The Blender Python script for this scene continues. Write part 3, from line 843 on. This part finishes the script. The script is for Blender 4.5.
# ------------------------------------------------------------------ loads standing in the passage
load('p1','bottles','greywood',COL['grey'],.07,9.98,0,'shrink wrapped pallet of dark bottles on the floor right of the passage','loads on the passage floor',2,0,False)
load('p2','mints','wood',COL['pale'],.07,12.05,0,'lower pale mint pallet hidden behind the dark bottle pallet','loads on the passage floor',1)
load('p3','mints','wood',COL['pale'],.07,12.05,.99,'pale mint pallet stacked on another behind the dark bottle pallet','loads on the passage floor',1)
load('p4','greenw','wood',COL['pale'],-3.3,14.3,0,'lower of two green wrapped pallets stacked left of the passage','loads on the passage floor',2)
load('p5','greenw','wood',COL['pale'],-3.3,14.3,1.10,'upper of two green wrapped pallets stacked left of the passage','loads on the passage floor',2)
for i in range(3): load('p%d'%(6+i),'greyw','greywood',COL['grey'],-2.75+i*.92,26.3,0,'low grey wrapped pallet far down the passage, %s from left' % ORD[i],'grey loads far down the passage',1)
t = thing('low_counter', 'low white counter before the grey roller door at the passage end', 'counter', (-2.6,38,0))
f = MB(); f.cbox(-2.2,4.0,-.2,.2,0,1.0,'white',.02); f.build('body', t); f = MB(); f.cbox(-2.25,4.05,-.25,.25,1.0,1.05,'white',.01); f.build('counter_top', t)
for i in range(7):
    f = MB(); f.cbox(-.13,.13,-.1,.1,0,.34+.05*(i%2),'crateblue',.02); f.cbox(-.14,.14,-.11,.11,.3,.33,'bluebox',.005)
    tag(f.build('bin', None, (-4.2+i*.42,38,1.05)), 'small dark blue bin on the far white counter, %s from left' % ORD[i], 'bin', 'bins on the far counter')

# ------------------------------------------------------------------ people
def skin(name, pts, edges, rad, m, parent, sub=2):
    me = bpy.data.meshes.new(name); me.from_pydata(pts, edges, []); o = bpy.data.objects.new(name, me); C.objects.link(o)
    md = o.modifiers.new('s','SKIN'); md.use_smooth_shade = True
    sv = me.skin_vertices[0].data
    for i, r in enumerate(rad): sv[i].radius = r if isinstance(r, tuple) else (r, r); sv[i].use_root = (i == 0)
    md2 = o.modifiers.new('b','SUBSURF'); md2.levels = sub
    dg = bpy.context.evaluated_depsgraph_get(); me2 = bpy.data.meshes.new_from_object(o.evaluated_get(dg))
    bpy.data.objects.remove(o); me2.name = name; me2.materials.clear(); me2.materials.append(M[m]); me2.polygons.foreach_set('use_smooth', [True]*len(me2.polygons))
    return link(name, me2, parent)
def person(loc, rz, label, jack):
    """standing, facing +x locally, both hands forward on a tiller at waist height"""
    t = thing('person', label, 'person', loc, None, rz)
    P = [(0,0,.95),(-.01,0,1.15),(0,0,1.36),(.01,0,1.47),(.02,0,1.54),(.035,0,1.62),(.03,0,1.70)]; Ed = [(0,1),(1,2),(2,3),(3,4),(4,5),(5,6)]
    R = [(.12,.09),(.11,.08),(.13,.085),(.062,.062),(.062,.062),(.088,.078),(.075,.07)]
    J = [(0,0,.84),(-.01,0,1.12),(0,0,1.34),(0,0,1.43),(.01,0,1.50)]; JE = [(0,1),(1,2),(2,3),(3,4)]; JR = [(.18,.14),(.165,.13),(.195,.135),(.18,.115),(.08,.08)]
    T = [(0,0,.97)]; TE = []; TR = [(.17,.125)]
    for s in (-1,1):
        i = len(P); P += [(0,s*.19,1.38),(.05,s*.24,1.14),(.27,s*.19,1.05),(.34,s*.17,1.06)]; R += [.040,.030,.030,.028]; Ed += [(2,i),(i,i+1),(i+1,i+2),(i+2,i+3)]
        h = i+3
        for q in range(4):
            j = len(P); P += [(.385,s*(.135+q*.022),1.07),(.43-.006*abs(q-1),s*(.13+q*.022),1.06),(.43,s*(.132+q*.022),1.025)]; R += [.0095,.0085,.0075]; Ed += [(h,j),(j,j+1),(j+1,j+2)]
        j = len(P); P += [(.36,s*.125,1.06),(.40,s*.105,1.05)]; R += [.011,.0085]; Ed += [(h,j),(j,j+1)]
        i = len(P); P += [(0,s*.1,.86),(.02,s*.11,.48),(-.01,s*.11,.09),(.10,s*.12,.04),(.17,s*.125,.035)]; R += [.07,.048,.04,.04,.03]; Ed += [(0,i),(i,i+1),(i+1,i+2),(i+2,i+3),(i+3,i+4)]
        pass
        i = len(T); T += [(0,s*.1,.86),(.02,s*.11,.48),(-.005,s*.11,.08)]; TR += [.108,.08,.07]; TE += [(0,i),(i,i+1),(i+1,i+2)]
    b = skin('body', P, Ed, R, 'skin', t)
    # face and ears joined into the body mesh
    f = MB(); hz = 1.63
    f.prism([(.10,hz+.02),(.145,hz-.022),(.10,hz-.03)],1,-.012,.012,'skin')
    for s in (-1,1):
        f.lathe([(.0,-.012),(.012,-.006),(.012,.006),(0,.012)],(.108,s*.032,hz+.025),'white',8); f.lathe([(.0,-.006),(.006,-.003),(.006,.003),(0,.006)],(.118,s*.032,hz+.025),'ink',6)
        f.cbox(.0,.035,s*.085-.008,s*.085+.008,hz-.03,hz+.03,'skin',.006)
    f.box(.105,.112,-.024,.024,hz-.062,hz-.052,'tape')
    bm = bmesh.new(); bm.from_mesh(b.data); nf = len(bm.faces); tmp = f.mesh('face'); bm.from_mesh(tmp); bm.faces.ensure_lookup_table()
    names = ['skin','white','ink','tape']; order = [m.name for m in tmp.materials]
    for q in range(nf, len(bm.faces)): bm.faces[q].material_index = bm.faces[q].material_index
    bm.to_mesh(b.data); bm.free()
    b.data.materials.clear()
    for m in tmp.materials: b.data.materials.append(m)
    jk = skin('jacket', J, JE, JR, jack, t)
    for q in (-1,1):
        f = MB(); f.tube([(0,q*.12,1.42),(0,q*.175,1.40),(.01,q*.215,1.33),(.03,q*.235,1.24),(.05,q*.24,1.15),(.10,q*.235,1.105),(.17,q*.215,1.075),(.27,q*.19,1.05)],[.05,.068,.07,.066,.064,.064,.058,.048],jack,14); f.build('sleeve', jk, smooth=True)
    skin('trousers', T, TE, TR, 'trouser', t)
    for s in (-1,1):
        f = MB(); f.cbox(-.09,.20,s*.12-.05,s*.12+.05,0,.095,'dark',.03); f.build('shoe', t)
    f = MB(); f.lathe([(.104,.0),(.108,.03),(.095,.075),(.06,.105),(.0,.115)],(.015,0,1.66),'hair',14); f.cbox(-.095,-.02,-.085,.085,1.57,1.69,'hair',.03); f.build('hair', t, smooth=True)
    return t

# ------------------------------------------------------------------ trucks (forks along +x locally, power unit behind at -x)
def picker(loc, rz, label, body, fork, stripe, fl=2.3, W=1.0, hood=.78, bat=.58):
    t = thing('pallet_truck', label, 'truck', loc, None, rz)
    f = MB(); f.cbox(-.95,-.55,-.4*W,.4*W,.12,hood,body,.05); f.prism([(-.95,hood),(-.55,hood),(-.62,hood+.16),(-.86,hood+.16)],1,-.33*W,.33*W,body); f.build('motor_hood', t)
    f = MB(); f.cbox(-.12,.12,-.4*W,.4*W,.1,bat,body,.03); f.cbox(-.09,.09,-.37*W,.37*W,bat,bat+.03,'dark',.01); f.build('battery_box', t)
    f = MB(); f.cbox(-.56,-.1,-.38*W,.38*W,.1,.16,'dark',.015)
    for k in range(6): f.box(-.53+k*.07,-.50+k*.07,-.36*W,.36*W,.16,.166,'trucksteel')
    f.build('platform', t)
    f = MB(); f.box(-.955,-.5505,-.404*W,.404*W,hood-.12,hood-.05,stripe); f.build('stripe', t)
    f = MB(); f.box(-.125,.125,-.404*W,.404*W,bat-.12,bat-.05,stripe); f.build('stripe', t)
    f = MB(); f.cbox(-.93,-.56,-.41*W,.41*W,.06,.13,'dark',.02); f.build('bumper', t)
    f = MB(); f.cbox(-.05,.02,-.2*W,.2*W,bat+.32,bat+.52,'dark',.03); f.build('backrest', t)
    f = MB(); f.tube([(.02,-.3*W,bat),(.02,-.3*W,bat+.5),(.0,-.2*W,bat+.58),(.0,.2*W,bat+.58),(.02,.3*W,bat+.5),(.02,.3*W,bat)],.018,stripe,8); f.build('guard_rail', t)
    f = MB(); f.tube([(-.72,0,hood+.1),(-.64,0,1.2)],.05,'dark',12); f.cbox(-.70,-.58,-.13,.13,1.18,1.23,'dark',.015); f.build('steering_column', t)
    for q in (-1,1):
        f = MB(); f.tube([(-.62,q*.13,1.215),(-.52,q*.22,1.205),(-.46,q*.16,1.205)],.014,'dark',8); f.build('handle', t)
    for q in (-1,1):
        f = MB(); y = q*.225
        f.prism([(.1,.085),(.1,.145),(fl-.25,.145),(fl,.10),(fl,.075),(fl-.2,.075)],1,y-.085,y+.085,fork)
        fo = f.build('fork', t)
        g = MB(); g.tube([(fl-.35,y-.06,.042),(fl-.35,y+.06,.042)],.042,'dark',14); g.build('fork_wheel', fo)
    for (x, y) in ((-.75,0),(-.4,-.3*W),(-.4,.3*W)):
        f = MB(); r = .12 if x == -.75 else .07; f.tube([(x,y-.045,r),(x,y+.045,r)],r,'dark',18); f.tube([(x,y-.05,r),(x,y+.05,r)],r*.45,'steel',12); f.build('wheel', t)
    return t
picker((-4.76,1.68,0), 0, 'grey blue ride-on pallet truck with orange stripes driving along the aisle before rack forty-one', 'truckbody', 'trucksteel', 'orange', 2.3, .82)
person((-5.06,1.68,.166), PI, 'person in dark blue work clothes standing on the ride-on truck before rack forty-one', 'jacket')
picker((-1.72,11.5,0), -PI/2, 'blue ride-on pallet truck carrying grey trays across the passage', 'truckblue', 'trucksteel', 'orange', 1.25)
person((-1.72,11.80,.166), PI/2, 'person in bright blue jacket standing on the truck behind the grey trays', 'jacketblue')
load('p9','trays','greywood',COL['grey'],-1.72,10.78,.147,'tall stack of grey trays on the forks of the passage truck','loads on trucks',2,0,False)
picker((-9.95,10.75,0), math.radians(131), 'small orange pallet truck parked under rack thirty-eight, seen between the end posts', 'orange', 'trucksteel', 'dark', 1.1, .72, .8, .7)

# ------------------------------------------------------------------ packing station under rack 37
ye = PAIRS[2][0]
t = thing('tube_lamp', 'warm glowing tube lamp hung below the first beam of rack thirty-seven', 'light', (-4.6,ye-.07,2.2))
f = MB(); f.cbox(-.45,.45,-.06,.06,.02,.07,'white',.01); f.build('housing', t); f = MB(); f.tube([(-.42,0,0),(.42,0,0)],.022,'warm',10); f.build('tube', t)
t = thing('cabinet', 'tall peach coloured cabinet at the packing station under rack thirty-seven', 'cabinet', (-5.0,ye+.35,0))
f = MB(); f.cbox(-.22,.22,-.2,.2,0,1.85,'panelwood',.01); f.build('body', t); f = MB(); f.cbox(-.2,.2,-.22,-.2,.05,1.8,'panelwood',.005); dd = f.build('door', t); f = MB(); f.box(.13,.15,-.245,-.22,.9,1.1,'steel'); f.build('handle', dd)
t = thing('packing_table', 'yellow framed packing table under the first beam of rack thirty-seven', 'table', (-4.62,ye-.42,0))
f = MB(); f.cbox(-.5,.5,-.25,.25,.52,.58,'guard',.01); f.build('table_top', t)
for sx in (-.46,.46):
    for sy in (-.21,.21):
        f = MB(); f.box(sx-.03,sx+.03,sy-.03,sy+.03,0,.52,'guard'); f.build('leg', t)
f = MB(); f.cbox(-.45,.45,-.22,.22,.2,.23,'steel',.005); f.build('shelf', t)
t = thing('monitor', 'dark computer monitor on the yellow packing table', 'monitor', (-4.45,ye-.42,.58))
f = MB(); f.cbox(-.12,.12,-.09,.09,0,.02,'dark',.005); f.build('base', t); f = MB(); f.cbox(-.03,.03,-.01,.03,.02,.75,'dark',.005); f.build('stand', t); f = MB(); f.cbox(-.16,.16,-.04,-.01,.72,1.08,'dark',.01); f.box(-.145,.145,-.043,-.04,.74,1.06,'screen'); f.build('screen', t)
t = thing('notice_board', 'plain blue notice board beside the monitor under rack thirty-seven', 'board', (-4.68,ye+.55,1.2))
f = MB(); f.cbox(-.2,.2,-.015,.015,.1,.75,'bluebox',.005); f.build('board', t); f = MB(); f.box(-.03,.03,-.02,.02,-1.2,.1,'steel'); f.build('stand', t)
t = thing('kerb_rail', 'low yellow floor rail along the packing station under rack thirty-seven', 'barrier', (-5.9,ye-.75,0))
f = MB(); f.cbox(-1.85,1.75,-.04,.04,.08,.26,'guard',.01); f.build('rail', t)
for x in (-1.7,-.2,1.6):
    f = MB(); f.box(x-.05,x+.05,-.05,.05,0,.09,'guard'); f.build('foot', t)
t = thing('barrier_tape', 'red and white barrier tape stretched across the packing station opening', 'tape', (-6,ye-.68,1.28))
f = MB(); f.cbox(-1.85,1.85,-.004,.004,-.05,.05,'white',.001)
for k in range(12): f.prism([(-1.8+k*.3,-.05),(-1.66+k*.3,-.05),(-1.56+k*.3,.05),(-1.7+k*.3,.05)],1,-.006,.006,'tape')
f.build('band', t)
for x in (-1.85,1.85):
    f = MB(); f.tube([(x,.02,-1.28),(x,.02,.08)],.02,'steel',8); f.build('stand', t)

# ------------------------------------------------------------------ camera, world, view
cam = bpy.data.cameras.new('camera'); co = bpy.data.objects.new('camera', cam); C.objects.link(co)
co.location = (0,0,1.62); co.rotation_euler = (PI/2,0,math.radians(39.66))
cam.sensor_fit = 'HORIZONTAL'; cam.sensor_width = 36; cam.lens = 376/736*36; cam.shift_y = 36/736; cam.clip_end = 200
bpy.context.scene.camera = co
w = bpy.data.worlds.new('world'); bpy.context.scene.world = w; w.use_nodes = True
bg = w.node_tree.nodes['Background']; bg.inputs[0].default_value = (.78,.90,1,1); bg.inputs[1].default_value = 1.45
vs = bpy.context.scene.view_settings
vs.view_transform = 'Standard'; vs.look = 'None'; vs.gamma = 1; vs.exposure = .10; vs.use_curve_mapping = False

=====

**Task instructions**
Quote the listing word for word from its first line through the line in which "tag(f.build('bin', None, (-4.2+i*.42,38,1.05)), 'small" appears.

**Task output**
The Blender Python script for this scene continues. Write part 3, from line 843 on. This part finishes the script. The script is for Blender 4.5.
# ------------------------------------------------------------------ loads standing in the passage
load('p1','bottles','greywood',COL['grey'],.07,9.98,0,'shrink wrapped pallet of dark bottles on the floor right of the passage','loads on the passage floor',2,0,False)
load('p2','mints','wood',COL['pale'],.07,12.05,0,'lower pale mint pallet hidden behind the dark bottle pallet','loads on the passage floor',1)
load('p3','mints','wood',COL['pale'],.07,12.05,.99,'pale mint pallet stacked on another behind the dark bottle pallet','loads on the passage floor',1)
load('p4','greenw','wood',COL['pale'],-3.3,14.3,0,'lower of two green wrapped pallets stacked left of the passage','loads on the passage floor',2)
load('p5','greenw','wood',COL['pale'],-3.3,14.3,1.10,'upper of two green wrapped pallets stacked left of the passage','loads on the passage floor',2)
for i in range(3): load('p%d'%(6+i),'greyw','greywood',COL['grey'],-2.75+i*.92,26.3,0,'low grey wrapped pallet far down the passage, %s from left' % ORD[i],'grey loads far down the passage',1)
t = thing('low_counter', 'low white counter before the grey roller door at the passage end', 'counter', (-2.6,38,0))
f = MB(); f.cbox(-2.2,4.0,-.2,.2,0,1.0,'white',.02); f.build('body', t); f = MB(); f.cbox(-2.25,4.05,-.25,.25,1.0,1.05,'white',.01); f.build('counter_top', t)
for i in range(7):
    f = MB(); f.cbox(-.13,.13,-.1,.1,0,.34+.05*(i%2),'crateblue',.02); f.cbox(-.14,.14,-.11,.11,.3,.33,'bluebox',.005)
    tag(f.build('bin', None, (-4.2+i*.42,38,1.05)), 'small dark blue bin on the far white counter, %s from left' % ORD[i], 'bin', 'bins on the far counter')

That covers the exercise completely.